RYERSON DANCE ALUMNI ARE MAKING MOVES

In Arts & Life /

By Jessica Ford

Arts & Life Editor

Five Ryerson dance alumni are taking their careers under their own feet by creating a dance collective and releasing an innovative new show called “side [a]ffects.”

Graduates Shannon Litzenberger and Tal Aronson found that there weren’t many jobs for new dancers when they graduated in 2001 and started the Integrated Dance Artists Collective (IDAC) in 2001. “We were looking for a way to facilitate our professional development,” artistic director Litzenberger said. “We just decided to go about creating a mechanism to do that on our own without having to rely on the few opportunities that existed in the field.” Other Ryerson dance graduates Lauren Cook, Elizabeth Kmiec and Andrea Spaziani have since joined the collective.

The women were able to make connections during their years at Ryerson that have benefited them throughout their professional careers. “It’s mostly the experience of working with more established choreographers and also starting to build networks as a student that then begin to be more useful as you carry on in your career.”

Litzenberger advises current dance students to take the time they have in school to figure out what they want to do when they graduate. “Attend opening night so you can stay afterwards for the reception to meet the choreographers and become familiar with the work that is out there,” she said.
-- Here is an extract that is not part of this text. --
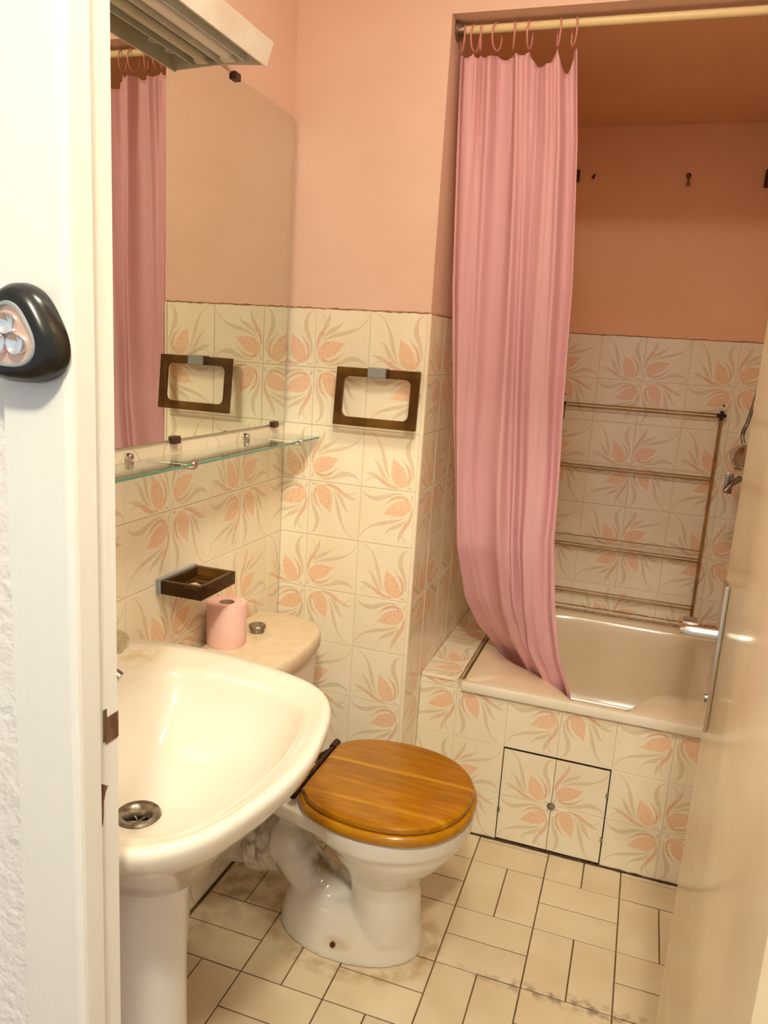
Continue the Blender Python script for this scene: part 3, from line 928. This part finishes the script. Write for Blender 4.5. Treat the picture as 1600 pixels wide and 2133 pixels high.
# taps on the basin: one mixer body, spout, two acrylic knobs
tap = empty('mixer_tap', (0.085, YW, ZBS), 'chrome basin mixer tap with clear acrylic knob on the washbasin', 'tap')
G().box(0.065, 0.108, YW - 0.125, YW + 0.125, ZBS + 0.003, ZBS + 0.030, 0.006).lathe([(0.02, 0), (0.018, 0.05), (0.012, 0.058)], frame((0.087, YW, ZBS + 0.02), (0, 0, 1)), 20).build('tap_body', M['chrome'], tap, True)
G().tube([(0.095, YW + 0.012, ZBS + 0.040), (0.13, YW + 0.022, ZBS + 0.062), (0.165, YW + 0.030, ZBS + 0.066), (0.186, YW + 0.034, ZBS + 0.052)], [0.012, 0.011, 0.0105, 0.011], 16).build('spout', M['chrome_dull'], tap, True)
for sy in (-1, 1):
    kp = G().lathe([(0.010, -0.03), (0.010, 0.0), (0.018, 0.002), (0.0205, 0.008), (0.0205, 0.022), (0.017, 0.030), (0.0, 0.031)], frame((0.104, YW + sy * 0.122, ZBS + 0.054), (0.5, sy * 0.2, 1)), 10)
    kp.build('acrylic_knob', M['acrylic'], tap, False)

# ------------------------------------------------------------------ mirror
mir = empty('mirror', (0, -0.48, 1.188), 'large frameless wall mirror above the glass shelf', 'mirror')
MY0, MY1, MZ0, MZ1 = -0.95, -0.012, 1.188, 1.943
G().box(0.0015, 0.0055, MY0, MY1, MZ0, MZ1).build('backing', M['mirror_edge'], mir)
G().add([(0.0058, MY0, MZ0), (0.0058, MY1, MZ0), (0.0058, MY1, MZ1), (0.0058, MY0, MZ1)], [(0, 1, 2, 3)]).build('mirror_glass', M['mirror_glass'], mir)
for y, z in ((-0.522, MZ0), (-0.072, MZ0), (-0.306, MZ1), (-0.90, MZ0)):
    G().box(0.0015, 0.014, y - 0.012, y + 0.012, z - 0.009, z + 0.007, 0.002).build('clip', M['brown_clip'], mir)

# glass shelf with its clips
shelf = empty('glass_shelf', (0.05, -0.42, 1.155), 'clear glass shelf on chrome clips under the mirror', 'shelf')
G().box(0.012, 0.1085, -0.86, -0.012, 1.1545, 1.1595).build('glass_plate', M['glass'], shelf)
G().box(0.1086, 0.1095, -0.86, -0.012, 1.1545, 1.1595).build('glass_front_edge', M['glass_edge'], shelf)
for y in (-0.672, -0.221):
    G().lathe([(0.0075, 0), (0.0075, 0.010), (0.006, 0.012), (0, 0.012)], frame((0.001, y, 1.168), (1, 0, 0)), 14).tube([(0.006, y, 1.168), (0.012, y, 1.160), (0.014, y, 1.150)], 0.004, 8).build('wall_clip', M['chrome'], shelf, True)
for y in (-0.615, -0.135):
    gg = G().tube([(0.003, y, 1.149), (0.06, y, 1.150), (0.10, y, 1.150), (0.112, y, 1.151)], 0.0035, 10)
    gg.lathe([(0.0, 0), (0.0075, 0), (0.009, 0.003), (0.0075, 0.006), (0, 0.006)], frame((0.110, y, 1.158), (1, 0, 0)), 16, False, False)
    gg.build('bracket', M['chrome'], shelf, True)

# ------------------------------------------------------------------ light fitting above the mirror
fit = empty('light_fitting', (0.06, -0.64, 1.94), 'unlit white fluorescent strip light fitting above the mirror', 'light fitting')
LY0, LY1 = -0.95, -0.368
prof = [(0.004, 1.945), (0.004, 1.988), (0.100, 1.988), (0.127, 1.979), (0.113, 1.935), (0.109, 1.935), (0.122, 1.976), (0.099, 1.984), (0.008, 1.984), (0.008, 1.945)]
G().rings([[Vector((x, y, z)) for x, z in prof] for y in (LY0, LY1)]).build('housing', M['fitting_white'], fit)
G().box(0.0085, 0.060, LY0 + 0.004, LY1 - 0.004, 1.979, 1.9835).box(0.064, 0.068, LY0 + 0.004, LY1 - 0.004, 1.945, 1.9835).build('reflector', M['fitting_inside'], fit)
for y in (LY0 + 0.002, LY1):
    G().rings([[Vector((x, yy, z)) for x, z in [(0.006, 1.944), (0.006, 1.985), (0.099, 1.985), (0.124, 1.977), (0.111, 1.938)]] for yy in (y - 0.003, y)]).build('end_cap', M['fitting_white'], fit)
G().tube([(0.036, LY0 + 0.03, 1.956), (0.036, LY1 - 0.03, 1.956)], 0.013, 20).build('tube', M['tube_glass'], fit, True)
for y in (LY0 + 0.022, LY1 - 0.022):
    G().box(0.022, 0.050, y - 0.010, y + 0.010, 1.942, 1.979, 0.003).build('lamp_holder', M['fitting_white'], fit)
for y in (LY1 - 0.045, LY1 - 0.10):
    G().lathe([(0.010, 0), (0.014, 0.0), (0.014, 0.01), (0.010, 0.01), (0.010, 0)], frame((0.090, y, 1.958), (0, 0, 1)), 18, False, False).build('starter_socket', M['tube_glass'], fit, True)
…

Choreographer David Earle was a guest in Litzenberger and Aronson’s modern dance class in their graduating year, which led to him choreographing one of the four works in “side [a]ffects.”

The show, which ran from Sept.12 to 16 at the Winchester Street Theatre, was a collection of three new dance works and one newly remounted piece. “I think that the diversity in the program is what’s interesting. It’s a mixed repertoire so each of the pieces has a different style by a different creator,” Litzenberger said.

If you missed the show, this may not be the last time these pieces are performed together. Litzenberger said,

“There’s always the potential for the work to be performed later on in another context, like in other festivals or in other events.”